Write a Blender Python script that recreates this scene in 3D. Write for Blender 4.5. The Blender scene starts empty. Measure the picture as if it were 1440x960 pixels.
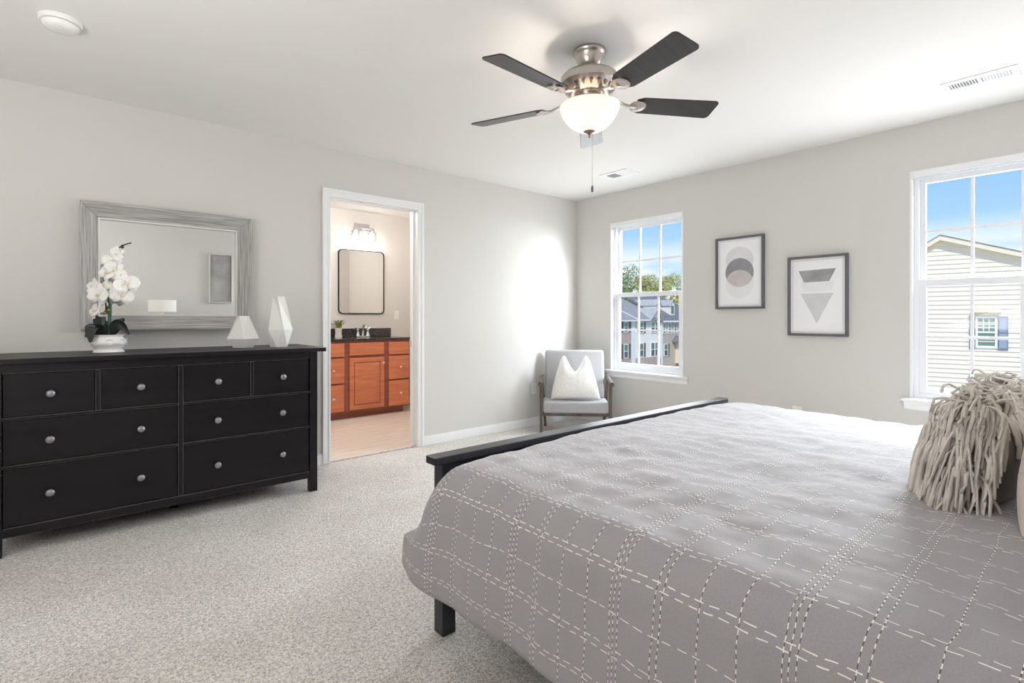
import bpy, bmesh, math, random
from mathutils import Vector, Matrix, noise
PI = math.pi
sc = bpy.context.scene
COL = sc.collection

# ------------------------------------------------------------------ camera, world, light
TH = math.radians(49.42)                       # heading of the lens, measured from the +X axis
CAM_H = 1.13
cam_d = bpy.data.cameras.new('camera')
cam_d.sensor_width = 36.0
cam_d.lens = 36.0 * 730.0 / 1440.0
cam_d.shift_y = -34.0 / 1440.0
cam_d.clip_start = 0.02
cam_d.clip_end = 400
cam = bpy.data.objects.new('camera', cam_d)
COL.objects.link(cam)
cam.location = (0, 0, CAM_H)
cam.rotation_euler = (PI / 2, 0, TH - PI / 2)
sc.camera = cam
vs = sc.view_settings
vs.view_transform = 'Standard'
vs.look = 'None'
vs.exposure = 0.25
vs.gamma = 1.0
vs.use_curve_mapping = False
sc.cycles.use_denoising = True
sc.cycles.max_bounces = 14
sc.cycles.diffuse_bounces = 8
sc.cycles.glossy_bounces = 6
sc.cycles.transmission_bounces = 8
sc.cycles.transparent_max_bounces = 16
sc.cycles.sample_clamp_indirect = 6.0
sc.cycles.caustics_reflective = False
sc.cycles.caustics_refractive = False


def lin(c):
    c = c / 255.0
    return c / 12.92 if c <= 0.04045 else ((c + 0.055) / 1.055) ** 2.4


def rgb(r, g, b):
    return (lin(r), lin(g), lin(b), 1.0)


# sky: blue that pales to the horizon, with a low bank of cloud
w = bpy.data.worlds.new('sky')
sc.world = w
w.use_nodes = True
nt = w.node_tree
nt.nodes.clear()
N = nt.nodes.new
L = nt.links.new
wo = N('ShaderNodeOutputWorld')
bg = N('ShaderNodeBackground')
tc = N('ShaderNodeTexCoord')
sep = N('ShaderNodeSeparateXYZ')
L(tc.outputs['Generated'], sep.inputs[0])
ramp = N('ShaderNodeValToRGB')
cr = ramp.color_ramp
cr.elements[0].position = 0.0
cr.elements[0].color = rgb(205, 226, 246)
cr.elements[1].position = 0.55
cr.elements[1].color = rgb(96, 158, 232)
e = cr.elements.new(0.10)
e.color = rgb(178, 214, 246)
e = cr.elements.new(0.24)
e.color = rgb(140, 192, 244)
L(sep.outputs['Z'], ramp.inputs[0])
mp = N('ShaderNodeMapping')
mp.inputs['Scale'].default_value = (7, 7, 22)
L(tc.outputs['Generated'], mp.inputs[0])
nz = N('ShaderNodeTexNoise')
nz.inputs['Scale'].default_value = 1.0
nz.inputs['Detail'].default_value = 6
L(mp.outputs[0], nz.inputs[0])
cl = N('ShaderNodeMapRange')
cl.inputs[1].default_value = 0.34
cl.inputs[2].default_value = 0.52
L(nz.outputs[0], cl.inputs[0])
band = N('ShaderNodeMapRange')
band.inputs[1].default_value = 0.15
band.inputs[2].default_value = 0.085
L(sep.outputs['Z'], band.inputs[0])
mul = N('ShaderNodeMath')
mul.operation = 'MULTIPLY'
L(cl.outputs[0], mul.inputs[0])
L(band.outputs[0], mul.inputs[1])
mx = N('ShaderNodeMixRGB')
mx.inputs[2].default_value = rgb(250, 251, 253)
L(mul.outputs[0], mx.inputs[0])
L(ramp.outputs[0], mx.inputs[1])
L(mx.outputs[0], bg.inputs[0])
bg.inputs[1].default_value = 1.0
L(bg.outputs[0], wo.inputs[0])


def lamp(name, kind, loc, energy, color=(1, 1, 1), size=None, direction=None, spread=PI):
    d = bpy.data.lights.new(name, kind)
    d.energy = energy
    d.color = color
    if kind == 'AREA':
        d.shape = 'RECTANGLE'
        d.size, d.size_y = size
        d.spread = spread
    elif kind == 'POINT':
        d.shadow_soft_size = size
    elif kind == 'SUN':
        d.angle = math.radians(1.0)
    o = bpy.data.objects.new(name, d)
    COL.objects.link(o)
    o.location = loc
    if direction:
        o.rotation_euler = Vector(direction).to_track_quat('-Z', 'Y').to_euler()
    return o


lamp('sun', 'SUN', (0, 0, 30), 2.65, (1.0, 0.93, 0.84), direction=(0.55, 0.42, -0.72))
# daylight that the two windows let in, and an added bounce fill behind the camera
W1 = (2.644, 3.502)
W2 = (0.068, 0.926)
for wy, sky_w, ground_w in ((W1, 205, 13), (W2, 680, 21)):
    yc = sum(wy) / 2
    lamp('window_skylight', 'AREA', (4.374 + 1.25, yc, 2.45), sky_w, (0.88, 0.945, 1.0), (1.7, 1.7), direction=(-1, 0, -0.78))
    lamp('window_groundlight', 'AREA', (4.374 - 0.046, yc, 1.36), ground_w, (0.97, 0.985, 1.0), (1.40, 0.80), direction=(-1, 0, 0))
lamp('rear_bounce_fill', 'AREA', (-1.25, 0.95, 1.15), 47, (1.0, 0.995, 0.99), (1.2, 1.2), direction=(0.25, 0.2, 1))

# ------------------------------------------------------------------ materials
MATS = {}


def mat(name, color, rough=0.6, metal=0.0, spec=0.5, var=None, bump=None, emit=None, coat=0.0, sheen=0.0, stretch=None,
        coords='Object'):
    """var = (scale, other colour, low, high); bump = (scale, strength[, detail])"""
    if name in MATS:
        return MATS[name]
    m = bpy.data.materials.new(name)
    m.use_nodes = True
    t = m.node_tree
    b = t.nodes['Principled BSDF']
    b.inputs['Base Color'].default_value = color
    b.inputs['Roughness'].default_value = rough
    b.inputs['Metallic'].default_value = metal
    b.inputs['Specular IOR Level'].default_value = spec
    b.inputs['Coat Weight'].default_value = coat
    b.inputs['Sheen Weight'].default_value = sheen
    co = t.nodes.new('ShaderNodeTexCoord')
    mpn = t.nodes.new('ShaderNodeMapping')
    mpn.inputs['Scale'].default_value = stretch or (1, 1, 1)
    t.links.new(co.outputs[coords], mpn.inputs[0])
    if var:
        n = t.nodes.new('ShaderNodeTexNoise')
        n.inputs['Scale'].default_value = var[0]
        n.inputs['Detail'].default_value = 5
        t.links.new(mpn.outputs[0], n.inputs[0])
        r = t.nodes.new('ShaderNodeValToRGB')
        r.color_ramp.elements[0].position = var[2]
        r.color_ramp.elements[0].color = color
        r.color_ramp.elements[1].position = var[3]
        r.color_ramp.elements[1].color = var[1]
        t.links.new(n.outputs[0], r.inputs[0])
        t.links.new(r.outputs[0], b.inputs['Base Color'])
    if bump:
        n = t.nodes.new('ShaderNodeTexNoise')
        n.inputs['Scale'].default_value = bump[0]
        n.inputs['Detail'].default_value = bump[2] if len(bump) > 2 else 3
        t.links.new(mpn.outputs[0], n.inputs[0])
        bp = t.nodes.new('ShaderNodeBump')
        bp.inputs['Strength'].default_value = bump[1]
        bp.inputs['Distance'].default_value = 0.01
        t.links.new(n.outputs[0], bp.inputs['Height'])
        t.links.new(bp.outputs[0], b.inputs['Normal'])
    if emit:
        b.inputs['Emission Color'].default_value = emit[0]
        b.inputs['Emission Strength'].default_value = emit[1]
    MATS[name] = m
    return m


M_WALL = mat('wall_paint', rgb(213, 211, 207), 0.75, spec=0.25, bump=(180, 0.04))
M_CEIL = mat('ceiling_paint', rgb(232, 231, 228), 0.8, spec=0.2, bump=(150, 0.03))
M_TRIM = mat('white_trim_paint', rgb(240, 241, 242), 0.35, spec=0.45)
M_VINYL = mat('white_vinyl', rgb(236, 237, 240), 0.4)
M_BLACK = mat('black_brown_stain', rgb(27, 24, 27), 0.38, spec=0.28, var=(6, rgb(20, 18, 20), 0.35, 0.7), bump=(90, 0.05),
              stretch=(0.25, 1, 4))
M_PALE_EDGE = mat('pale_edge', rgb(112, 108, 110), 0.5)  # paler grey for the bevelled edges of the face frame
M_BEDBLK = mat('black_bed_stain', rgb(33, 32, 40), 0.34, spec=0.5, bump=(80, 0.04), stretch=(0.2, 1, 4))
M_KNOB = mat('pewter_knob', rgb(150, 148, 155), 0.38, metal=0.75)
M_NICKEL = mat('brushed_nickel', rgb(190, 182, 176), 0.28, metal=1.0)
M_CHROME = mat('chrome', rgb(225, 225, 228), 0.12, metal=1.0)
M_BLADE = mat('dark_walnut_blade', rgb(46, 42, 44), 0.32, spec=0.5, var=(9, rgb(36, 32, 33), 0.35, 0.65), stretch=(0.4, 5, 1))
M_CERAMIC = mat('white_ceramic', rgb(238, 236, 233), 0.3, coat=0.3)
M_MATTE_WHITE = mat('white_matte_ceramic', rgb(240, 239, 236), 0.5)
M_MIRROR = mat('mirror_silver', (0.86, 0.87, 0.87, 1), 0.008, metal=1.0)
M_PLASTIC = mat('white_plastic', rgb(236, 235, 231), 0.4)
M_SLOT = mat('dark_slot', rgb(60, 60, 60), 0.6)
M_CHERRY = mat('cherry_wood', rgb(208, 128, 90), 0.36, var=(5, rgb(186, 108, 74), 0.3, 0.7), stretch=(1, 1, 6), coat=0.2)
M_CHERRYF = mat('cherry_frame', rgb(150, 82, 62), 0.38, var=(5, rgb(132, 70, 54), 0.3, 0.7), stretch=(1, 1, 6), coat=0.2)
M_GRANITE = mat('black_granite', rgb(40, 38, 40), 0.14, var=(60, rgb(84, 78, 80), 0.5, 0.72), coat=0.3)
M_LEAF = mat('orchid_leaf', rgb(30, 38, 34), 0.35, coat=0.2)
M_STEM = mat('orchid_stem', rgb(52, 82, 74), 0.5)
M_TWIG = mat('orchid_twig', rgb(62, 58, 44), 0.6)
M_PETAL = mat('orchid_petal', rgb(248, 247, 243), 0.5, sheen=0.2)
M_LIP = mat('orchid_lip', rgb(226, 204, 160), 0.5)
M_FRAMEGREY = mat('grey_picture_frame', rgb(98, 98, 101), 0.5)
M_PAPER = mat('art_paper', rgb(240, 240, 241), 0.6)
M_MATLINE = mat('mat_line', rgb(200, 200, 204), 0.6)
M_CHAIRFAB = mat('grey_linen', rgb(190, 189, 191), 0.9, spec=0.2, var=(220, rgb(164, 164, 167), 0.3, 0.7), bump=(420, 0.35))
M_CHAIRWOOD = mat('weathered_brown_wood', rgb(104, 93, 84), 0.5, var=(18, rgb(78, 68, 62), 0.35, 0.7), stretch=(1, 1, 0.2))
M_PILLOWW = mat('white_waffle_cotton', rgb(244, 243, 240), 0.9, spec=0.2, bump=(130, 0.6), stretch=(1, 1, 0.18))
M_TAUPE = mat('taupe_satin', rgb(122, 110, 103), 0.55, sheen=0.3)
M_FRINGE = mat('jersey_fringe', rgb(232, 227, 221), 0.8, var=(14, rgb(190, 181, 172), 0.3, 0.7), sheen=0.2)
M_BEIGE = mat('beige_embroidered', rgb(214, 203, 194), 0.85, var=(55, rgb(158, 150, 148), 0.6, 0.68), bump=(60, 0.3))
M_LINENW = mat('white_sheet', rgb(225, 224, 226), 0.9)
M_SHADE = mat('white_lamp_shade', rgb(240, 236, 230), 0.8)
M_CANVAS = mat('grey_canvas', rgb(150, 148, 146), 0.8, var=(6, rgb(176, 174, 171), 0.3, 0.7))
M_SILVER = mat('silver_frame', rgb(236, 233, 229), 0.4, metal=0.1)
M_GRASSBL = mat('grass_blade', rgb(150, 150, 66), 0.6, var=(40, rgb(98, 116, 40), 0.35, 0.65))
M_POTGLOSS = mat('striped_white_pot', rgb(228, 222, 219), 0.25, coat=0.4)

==

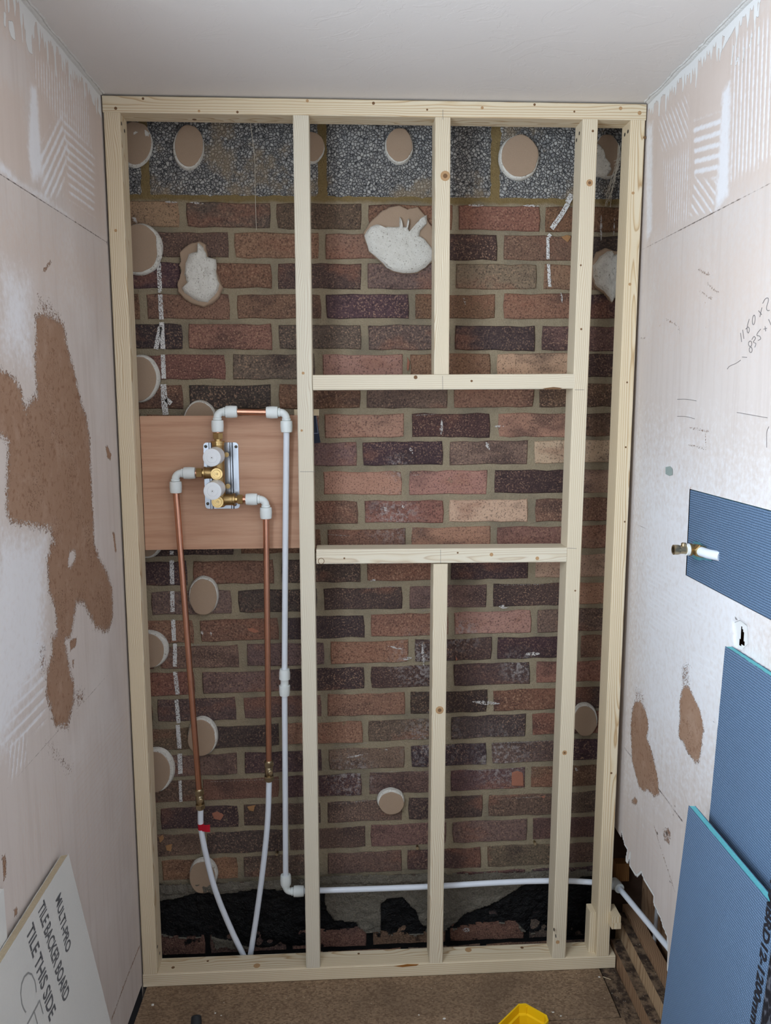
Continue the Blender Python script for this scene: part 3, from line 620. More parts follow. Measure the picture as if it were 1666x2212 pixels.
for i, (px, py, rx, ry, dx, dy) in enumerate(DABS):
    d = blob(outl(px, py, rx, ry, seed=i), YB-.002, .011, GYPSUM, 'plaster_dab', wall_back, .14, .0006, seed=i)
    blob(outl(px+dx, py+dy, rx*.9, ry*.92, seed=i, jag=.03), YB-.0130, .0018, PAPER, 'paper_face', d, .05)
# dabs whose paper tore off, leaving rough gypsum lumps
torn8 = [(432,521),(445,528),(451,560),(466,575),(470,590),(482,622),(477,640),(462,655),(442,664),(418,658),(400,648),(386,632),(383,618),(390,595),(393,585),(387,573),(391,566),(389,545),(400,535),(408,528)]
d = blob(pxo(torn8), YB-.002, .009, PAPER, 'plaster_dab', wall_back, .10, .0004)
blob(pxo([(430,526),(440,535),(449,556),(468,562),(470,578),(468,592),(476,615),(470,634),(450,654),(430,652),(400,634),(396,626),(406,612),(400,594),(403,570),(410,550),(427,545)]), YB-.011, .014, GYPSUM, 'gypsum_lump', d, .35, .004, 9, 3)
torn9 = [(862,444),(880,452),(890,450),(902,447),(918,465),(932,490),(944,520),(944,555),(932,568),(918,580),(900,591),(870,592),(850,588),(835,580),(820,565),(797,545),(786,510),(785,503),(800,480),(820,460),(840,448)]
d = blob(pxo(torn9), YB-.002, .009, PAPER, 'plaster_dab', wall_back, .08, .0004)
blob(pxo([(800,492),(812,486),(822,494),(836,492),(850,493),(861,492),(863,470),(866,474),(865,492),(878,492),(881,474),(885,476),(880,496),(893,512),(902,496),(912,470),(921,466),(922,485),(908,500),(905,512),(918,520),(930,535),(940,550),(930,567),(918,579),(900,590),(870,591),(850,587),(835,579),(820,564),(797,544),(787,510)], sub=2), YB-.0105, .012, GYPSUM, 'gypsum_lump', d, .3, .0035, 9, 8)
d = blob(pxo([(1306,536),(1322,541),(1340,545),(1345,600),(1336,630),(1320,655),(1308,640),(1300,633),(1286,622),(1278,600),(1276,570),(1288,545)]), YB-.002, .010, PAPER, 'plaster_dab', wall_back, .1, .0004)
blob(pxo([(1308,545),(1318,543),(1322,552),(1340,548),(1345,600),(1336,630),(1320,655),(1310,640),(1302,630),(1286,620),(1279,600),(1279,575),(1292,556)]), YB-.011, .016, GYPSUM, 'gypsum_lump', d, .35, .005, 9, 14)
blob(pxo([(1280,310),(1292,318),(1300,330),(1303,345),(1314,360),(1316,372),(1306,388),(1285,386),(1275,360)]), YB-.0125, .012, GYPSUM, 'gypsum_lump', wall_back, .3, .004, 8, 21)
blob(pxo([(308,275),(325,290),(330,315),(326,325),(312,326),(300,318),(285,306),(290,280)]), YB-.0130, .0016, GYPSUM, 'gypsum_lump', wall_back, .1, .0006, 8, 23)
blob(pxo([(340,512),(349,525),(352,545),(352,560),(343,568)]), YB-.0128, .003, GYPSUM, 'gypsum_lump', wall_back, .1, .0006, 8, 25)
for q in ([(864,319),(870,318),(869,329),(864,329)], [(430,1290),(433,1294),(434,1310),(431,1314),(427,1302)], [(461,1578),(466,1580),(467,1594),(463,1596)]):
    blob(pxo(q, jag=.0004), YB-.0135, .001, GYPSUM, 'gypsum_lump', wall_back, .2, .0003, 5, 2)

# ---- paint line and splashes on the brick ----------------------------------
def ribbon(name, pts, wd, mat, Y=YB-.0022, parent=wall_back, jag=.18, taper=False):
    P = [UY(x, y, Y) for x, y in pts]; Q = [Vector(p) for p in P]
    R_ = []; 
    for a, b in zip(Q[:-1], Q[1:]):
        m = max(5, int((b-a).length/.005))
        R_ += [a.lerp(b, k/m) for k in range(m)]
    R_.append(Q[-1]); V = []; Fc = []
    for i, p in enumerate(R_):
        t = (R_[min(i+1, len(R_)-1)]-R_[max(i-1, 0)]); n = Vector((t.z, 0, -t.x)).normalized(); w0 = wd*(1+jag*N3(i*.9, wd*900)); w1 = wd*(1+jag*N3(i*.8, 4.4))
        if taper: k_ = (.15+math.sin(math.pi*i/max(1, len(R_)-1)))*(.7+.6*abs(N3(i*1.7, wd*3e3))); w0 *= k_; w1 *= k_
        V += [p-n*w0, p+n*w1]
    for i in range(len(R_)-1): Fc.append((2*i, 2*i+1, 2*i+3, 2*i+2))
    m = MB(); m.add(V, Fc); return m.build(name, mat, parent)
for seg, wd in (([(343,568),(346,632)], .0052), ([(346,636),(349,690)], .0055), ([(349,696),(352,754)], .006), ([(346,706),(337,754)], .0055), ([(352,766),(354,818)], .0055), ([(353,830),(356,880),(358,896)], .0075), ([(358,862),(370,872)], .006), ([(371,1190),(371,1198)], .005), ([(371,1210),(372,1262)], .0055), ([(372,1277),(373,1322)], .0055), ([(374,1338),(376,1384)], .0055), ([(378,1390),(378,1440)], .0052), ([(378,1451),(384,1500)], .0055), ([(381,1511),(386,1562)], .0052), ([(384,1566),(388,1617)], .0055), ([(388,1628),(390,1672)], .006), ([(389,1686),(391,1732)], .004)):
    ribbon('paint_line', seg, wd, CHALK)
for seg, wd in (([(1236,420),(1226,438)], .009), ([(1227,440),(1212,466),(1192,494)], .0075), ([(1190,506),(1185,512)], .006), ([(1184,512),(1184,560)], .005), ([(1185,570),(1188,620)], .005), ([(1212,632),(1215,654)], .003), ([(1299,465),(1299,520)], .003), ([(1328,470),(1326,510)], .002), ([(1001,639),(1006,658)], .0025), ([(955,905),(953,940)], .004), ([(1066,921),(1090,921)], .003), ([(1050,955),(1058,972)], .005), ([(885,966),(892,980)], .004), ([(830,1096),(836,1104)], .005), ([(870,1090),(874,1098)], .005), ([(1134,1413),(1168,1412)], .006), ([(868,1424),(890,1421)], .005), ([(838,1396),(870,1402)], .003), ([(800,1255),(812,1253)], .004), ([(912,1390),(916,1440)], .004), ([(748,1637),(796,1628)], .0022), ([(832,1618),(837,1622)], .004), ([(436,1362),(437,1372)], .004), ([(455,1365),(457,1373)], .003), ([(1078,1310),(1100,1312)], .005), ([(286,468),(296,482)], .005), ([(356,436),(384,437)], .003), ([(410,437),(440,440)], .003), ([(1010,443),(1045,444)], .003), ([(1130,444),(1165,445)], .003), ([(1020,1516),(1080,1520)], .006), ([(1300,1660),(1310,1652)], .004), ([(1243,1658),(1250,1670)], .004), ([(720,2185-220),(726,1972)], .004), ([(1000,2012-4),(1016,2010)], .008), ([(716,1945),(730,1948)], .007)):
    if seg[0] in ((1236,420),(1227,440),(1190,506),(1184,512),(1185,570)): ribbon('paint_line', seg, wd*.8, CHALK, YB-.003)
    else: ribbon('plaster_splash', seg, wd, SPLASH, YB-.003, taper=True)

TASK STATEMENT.
Copy nothing but the lines above that run from the one with "Write a Blender" to the one with "return (lin(r), lin(g), lin(b), 1.0)", ends included; pictures stay out.

REPLY TO THE TASK.
Write a Blender Python script that recreates this scene in 3D. Write for Blender 4.5. The Blender scene starts empty. Measure the picture as if it were 1440x960 pixels.
import bpy, bmesh, math, random
from mathutils import Vector, Matrix, noise
PI = math.pi
sc = bpy.context.scene
COL = sc.collection

# ------------------------------------------------------------------ camera, world, light
TH = math.radians(49.42)                       # heading of the lens, measured from the +X axis
CAM_H = 1.13
cam_d = bpy.data.cameras.new('camera')
cam_d.sensor_width = 36.0
cam_d.lens = 36.0 * 730.0 / 1440.0
cam_d.shift_y = -34.0 / 1440.0
cam_d.clip_start = 0.02
cam_d.clip_end = 400
cam = bpy.data.objects.new('camera', cam_d)
COL.objects.link(cam)
cam.location = (0, 0, CAM_H)
cam.rotation_euler = (PI / 2, 0, TH - PI / 2)
sc.camera = cam
vs = sc.view_settings
vs.view_transform = 'Standard'
vs.look = 'None'
vs.exposure = 0.25
vs.gamma = 1.0
vs.use_curve_mapping = False
sc.cycles.use_denoising = True
sc.cycles.max_bounces = 14
sc.cycles.diffuse_bounces = 8
sc.cycles.glossy_bounces = 6
sc.cycles.transmission_bounces = 8
sc.cycles.transparent_max_bounces = 16
sc.cycles.sample_clamp_indirect = 6.0
sc.cycles.caustics_reflective = False
sc.cycles.caustics_refractive = False


def lin(c):
    c = c / 255.0
    return c / 12.92 if c <= 0.04045 else ((c + 0.055) / 1.055) ** 2.4


def rgb(r, g, b):
    return (lin(r), lin(g), lin(b), 1.0)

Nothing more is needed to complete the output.